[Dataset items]
— START —

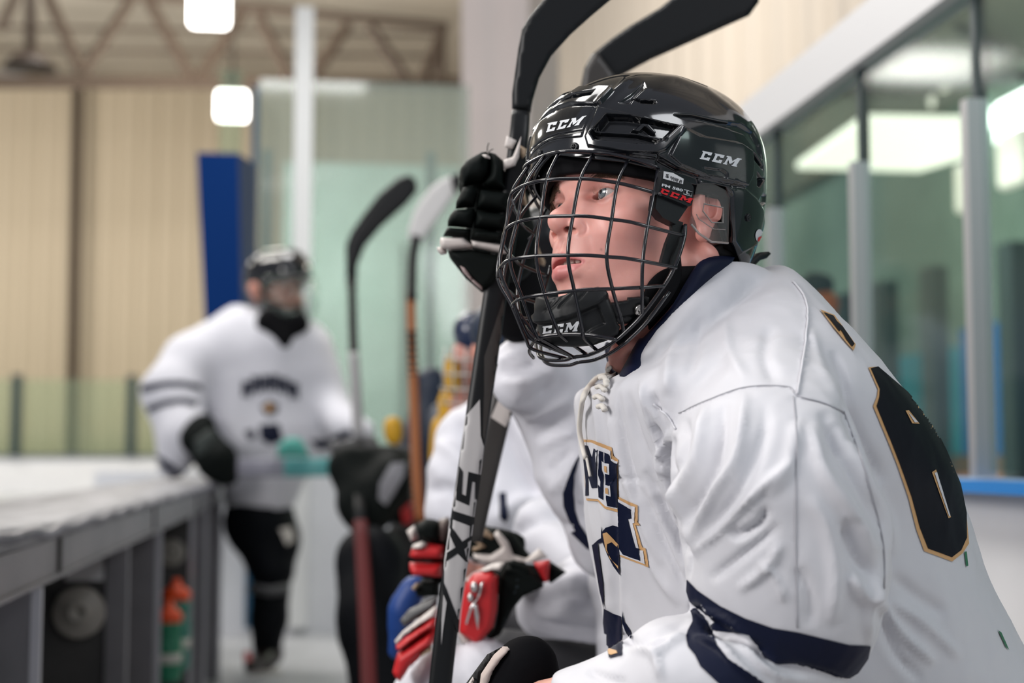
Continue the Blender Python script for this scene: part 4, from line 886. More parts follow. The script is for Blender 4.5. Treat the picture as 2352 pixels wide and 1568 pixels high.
# double edge bars along brow and down the cheeks to the throat
br = np.array([V2H(onL(p[0], p[1], l)) for p, l in zip(Z2((1245, 168), (1150, 130), (1040, 98), (900, 68), (797, 58), (680, 52), (555, 56), (455, 80)), (.088, .082, .073, .062, .051, .040, .026, 0))])
full = np.vstack([br, br[:-1][::-1] * [1, -1, 1]]); cage.add(*(lambda VF: (H2V(VF[0]), VF[1]))(tube(catmull(full, 4), W, 8)))
lw = np.array([V2H(onL(p[0], p[1], l)) for p, l in zip(Z2((1430, 560), (1425, 640), (1395, 750), (1352, 860), (1280, 985), (1130, 1188), (1005, 1315), (945, 1365), (870, 1415), (760, 1462), (655, 1478)), (.100, .101, .101, .099, .091, .079, .064, .056, .042, .018, 0))])
full = np.vstack([lw, lw[:-1][::-1] * [1, -1, 1]]); cage.add(*(lambda VF: (H2V(VF[0]), VF[1]))(tube(catmull(full, 4), W * 1.05, 8)))
lw2 = lw[4:] - [.006, 0, .004]; full = np.vstack([lw2, lw2[:-1][::-1] * [1, -1, 1]]); cage.add(*(lambda VF: (H2V(VF[0]), VF[1]))(tube(catmull(full, 4), W, 8)))
lw3 = np.array([V2H(onL(p[0], p[1], l)) for p, l in zip(Z2((1395, 640), (1385, 720), (1345, 850)), (.099, .099, .098))])
cageo = cage.build('face_cage', WIRE, helmet); cageo['label'] = 'black wire face cage'
# ---- chin cup, its strap and snap
gl = lambda q: ell(q, (.050, 0, -.098), (.068, .046, .052))
cV, cF = surfnet(gl, (-.03, -.06, -.155), (.135, .06, -.04), .004); cb = bvh_of(H2V(cV), cF)
cup = Z4((345, 590), (400, 440), (470, 405), (560, 425), (640, 452), (720, 450), (820, 425), (950, 365), (1060, 335), (1250, 320), (1375, 352), (1440, 480), (1500, 640), (1535, 780), (1580, 840), (1550, 960), (1380, 1050), (1200, 1110), (950, 1130), (650, 1110), (540, 1085), (480, 980), (400, 850), (340, 700))
ridge = Z4((345, 720), (420, 778), (620, 790), (900, 720), (1240, 560), (1330, 790), (1060, 950))
panel = Z4((1000, 650), (1240, 568), (1345, 800), (1180, 870), (1060, 950))
def crel(Q):
    D = -.0035 * stp(Q, panel, 2.0)
    D += .0045 * stp(Q, Z4((330, 420), (1280, 300), (1400, 430), (1240, 560), (900, 715), (620, 785), (420, 775), (330, 700)), 2.5)
    for a, b in (((400, 490), (365, 640)), ((450, 480), (425, 655)), ((505, 500), (490, 665)), ((760, 470), (620, 650)), ((850, 440), (680, 630)), ((960, 420), (780, 600)), ((1110, 400), (1000, 510))):
        d, _ = seg_dist(Q, Z4(a, b)); D += -.0016 * np.exp(-(d / 1.8) ** 2)
    return D
V, F = puff([cup], cb, .0085, 12, 2.6, relief=crel); cupo = mesh_obj('chin_cup', V, F, RUBBER, helmet); n2 = len(V) // 2
cub = BVHTree.FromPolygons([tuple(v) for v in V[:n2].tolist()], [f for f in F if max(f) < n2])
wordmark(word_polys('CCM', Z4((425, 850), (985, 765), (968, 915), (440, 955))), cub, LOGO, helmet, step=2.5)
V, F = puff([Z4((1400, 500), (1680, 440), (1690, 405), (1965, 370), (1960, 640), (1920, 690), (1900, 645), (1500, 705))], fb, .004, 5, 3, .5, off0=.006); mesh_obj('strap', RUBBER, V, F) if 0 else mesh_obj('strap', V, F, RUBBER, helmet)
h_ = fb.ray_cast(Vector(EYE), Vector(P(*Z4((1815, 515))[0], 1.) - EYE).normalized()); c = np.array(h_[0]) + np.array(h_[1]) * .0125; n = np.array(h_[1]); R = frame_to(n)
mb = MB(); mb.add(*lathe([(.0115 / 2 * 1.0, -.001), (.0052, .0012), (.0036, .0018), (.0026, .0020), (.0024, .0050), (.0014, .0050), (.0012, .0020), (.0001, .002)], 28, c, R)); mb.build('snap', STEEL, helmet)
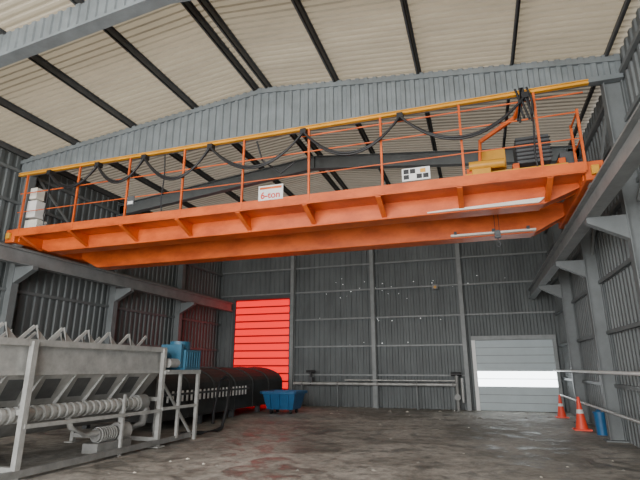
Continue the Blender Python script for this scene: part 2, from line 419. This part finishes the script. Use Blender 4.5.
while y<Y1-.1:
    for x in(-6.95,-8.2):
        b.add([(x,y-.07,1.98),(x,y+.14,1.98),(x-.06,y-.14,2.28),(x+.03,y-.18,2.29)],[(0,1,2),(0,2,3)],'galv')
        b.beam((x,y+.05,1.98),(x+.04,y+.32,2.26),.03,.05,'galv')
    y+=.56
b.cyl((-6.98,Y0,1.99),(-6.98,Y1,1.99),.03,'galv',8); b.cyl((-8.2,Y0,1.99),(-8.2,Y1,1.99),.03,'galv',8)
for y in(Y0+.05,5.85,Y1-.05): b.box(BX,FX,y-.03,y+.03,1.93,1.99,'galv')
b.make('agitator_flights',hp)
b=B()
b.box(FX-.45,FX+.25,9.6,10.25,1.55,2.0,'blue'); b.cyl((FX-.12,9.9,2.0),(FX-.12,9.9,2.2),.24,'blue',20); b.cyl((FX-.15,9.6,1.8),(FX-.15,9.07,1.8),.12,'blue',16)
for i in range(6): b.box(FX+.25,FX+.27,9.64+.1*i,9.69+.1*i,1.6,1.95,'blue')
b.cyl((FX+.1,9.55,1.7),(FX+.1,9.15,1.7),.1,'galv',14); b.box(FX-.35,FX+.2,9.48,9.6,1.6,2.12,'blue')
b.make('drive_motor',hp,.015)

# ---------------------------------------------------------------- dark tank
b=B()
x0,x1=-10.5,-7.95
arc=[(x0,.25),(x1,.25),(x1,1.05)]+[((x0+x1)/2+1.275*math.cos(a),1.05+.56*math.sin(a)) for a in[i*PI/14 for i in range(1,14)]]+[(x0,1.05)]
b.prism(arc,'y',10.8,19.0,'tank')
for y in[10.8+i*1.36 for i in range(7)]:
    a2=[((x0+x1)/2+(px-(x0+x1)/2)*1.01,.25+(pz-.25)*1.012) for px,pz in arc]; b.prism(a2,'y',y-.02,y+.02,'tank')
b.box(x1,x1+.2,10.8,15.6,.88,.94,'steeld')
y=10.9
while y<15.5: b.box(x1+.16,x1+.19,y,y+.08,.72,1.0,'white'); y+=.22
for y in(11,13,15,17,18.6):
    for x in(x0+.15,x1-.15): b.box(x-.08,x+.08,y-.08,y+.08,0,.26,'steeld')
b.cyl((x1-.5,19.0,.9),(x1-.5,19.3,.9),.25,'tank',18)
b.make('arched_storage_tank',bevel=.01)
b=B()
b.tube([(-6.75,12.0,.05),(-6.75,12.2,.5),(-6.8,12.4,1.0),(-6.9,12.6,1.28),(-7.1,12.75,1.35),(-7.3,12.8,1.25),(-7.38,12.8,1.0),(-7.42,12.8,.7),(-7.48,12.8,.4),(-7.5,12.8,.04)],.045,'black',8)
b.tube([(-6.75,12.0,.05),(-6.6,11.5,.05),(-6.7,10.9,.05),(-7.1,10.6,.05)],.045,'black',8)
b.make('black_hose')
b=B()
cx,cy=-6.98,16.9
def ring(w,d,z): return [(cx-w,cy-d,z),(cx+w,cy-d,z),(cx+w,cy+d,z),(cx-w,cy+d,z)]
vs=ring(.5,.4,.15)+ring(.64,.55,.75)+ring(.58,.49,.75)+ring(.45,.35,.22)
fs=[(0,3,2,1)]+[(i,(i+1)%4,4+(i+1)%4,4+i) for i in range(4)]+[(4+i,4+(i+1)%4,8+(i+1)%4,8+i) for i in range(4)]+[(8+i,8+(i+1)%4,12+(i+1)%4,12+i) for i in range(4)]+[(12,13,14,15)]
b.add(vs,fs,'blueb')
b.box(cx-.68,cx+.68,cy-.6,cy-.54,.68,.78,'blueb'); b.box(cx-.68,cx+.68,cy+.54,cy+.6,.68,.78,'blueb')
b.box(cx-.7,cx-.63,cy-.6,cy+.6,.68,.78,'blueb'); b.box(cx+.63,cx+.7,cy-.6,cy+.6,.68,.78,'blueb')
for sx in(-.35,0,.35): b.prism([(cy-.41,.2),(cy-.54,.7),(cy-.58,.7),(cy-.46,.2)],'x',cx+sx-.03,cx+sx+.03,'blueb')
for sx in(-.38,.38):
    for sy in(-.28,.28): b.cyl((cx+sx-.03,cy+sy,.08),(cx+sx+.03,cy+sy,.08),.08,'black',14); b.box(cx+sx-.05,cx+sx+.05,cy+sy-.05,cy+sy+.05,.1,.17,'steeld')
b.make('waste_skip',bevel=.006)

def cone(x,y,h,s=1):
    b=B(); b.box(x-.19*s,x+.19*s,y-.19*s,y+.19*s,0,.035,'coneo')
    zz=[.035,.3*h,.5*h,.62*h,h]; rr=[.14*s,.105*s,.08*s,.065*s,.028*s]
    for i in range(4): b.cyl((x,y,zz[i]),(x,y,zz[i+1]),rr[i],'coneo',20,rr[i+1])
    b.cyl((x,y,.5*h),(x,y,.62*h),.084*s,'white',20,.069*s,cap=False)
    b.make('traffic_cone',loc=(x,y,0))
cone(2.42,14.9,.84,1.1); cone(2.42,18.3,.72,1.0)
b=B(); x,y=2.72,14.0
b.cyl((x,y,0),(x,y,.5),.13,'blueb',18,.15); b.cyl((x,y,.5),(x,y,.54),.165,'blueb',18); b.cyl((x,y,.54),(x,y,.6),.12,'blueb',18,.05)
b.make('blue_bin',loc=(x,y,0))
b=B(); b.box(-1.68,-1.45,YB-.3,YB-.13,4.78,4.98,'galvd'); b.cyl((-1.56,YB-.3,4.87),(-1.56,YB-.34,4.87),.06,'yellow',14); b.make('wall_junction_box',wb,bevel=.01)
b=B()
for i in range(150):
    x=random.uniform(-6,2.2); y=random.uniform(5.5,19.5) if i%3 else random.uniform(17,19.8)
    s=random.uniform(.015,.045) if i%9 else random.uniform(.06,.11)
    a=random.uniform(0,PI); c,sn=math.cos(a)*s,math.sin(a)*s; hh=s*random.uniform(.15,.5)
    vs=[(x+c,y+sn,0),(x-sn,y+c*.7,0),(x-c*.8,y-sn,0),(x+sn,y-c,0),(x+c*.2,y,hh),]
    b.add(vs,[(0,1,4),(1,2,4),(2,3,4),(3,0,4),(0,3,2,1)],'debris' if i%5 else 'cream')
b.make('floor_debris')

# ---------------------------------------------------------------- light
w=D.worlds.new('World'); C.scene.world=w; w.use_nodes=True
N=w.node_tree.nodes; bg=N['Background']; bg.inputs[0].default_value=(.88,.94,1,1); bg.inputs[1].default_value=1.6
def area(n,loc,rot,sx,sy,p,col=(1,1,1)):
    l=D.lights.new(n,'AREA'); l.shape='RECTANGLE'; l.size=sx; l.size_y=sy; l.energy=p; l.color=col
    o=D.objects.new(n,l); C.collection.objects.link(o); o.location=loc; o.rotation_euler=rot; return o
area('entrance_daylight',(-4.5,-5.5,3.6),(math.radians(90),0,0),14,6.5,3400,(1,.99,.97))
s=D.lights.new('sun','SUN'); s.energy=15; s.angle=.05; s.color=(1,.97,.9)
o=D.objects.new('sun',s); C.collection.objects.link(o); o.rotation_euler=(math.radians(18),math.radians(-14),0)

# ---------------------------------------------------------------- camera
cd=D.cameras.new('Camera'); cam=D.objects.new('Camera',cd); C.collection.objects.link(cam)
cd.sensor_width=36; cd.lens=36*470/640; cd.clip_end=200
cam.location=(0,0,1.6); cam.rotation_euler=(math.radians(90+15.2),0,math.radians(18.3))
C.scene.camera=cam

— END —

▶ _SET EXERCISE_: Go through the material and copy out every line with "script" in it.

▶ _SOLVED PROBLEM_:
Continue the Blender Python script for this scene: part 4, from line 886. More parts follow. The script is for Blender 4.5. Treat the picture as 2352 pixels wide and 1568 pixels high.
Continue the Blender Python script for this scene: part 2, from line 419. This part finishes the script. Use Blender 4.5.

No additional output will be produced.